Short problem | Select, from the data, each line where "scene" occurs.

Data records |
— start —

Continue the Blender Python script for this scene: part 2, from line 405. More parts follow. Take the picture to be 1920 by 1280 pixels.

— end —
— start —

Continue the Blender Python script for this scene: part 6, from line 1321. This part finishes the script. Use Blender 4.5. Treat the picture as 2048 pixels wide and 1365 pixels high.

— end —
— start —

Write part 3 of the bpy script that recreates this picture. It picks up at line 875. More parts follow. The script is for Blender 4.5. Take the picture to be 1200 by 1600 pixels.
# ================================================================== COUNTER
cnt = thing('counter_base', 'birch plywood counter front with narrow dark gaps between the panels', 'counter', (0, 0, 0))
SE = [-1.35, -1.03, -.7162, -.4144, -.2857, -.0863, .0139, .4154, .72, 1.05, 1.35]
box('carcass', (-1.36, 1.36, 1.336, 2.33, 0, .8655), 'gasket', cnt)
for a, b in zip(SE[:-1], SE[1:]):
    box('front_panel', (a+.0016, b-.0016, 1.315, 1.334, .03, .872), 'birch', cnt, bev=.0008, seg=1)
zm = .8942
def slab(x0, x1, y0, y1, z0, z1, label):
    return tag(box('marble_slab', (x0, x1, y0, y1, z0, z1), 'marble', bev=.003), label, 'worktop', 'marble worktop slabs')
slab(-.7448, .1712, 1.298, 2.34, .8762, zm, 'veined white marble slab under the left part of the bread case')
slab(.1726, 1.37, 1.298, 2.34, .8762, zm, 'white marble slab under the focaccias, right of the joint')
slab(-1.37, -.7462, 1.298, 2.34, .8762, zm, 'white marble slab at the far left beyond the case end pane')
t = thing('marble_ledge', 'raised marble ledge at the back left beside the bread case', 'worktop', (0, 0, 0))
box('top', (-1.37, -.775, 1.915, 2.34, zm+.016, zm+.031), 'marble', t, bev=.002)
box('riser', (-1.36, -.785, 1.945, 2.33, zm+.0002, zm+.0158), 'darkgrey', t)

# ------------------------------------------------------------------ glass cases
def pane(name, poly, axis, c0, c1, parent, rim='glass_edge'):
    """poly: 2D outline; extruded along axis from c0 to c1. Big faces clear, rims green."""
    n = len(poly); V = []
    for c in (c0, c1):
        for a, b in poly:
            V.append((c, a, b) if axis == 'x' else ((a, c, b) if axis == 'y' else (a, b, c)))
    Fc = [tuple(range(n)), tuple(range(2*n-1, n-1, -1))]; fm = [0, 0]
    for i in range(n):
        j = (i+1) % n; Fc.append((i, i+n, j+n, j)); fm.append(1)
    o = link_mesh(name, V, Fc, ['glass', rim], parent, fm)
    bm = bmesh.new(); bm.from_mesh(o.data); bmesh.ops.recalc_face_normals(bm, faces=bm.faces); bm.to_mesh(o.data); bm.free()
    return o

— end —

Task response |
Continue the Blender Python script for this scene: part 2, from line 405. More parts follow. Take the picture to be 1920 by 1280 pixels.
Continue the Blender Python script for this scene: part 6, from line 1321. This part finishes the script. Use Blender 4.5. Treat the picture as 2048 pixels wide and 1365 pixels high.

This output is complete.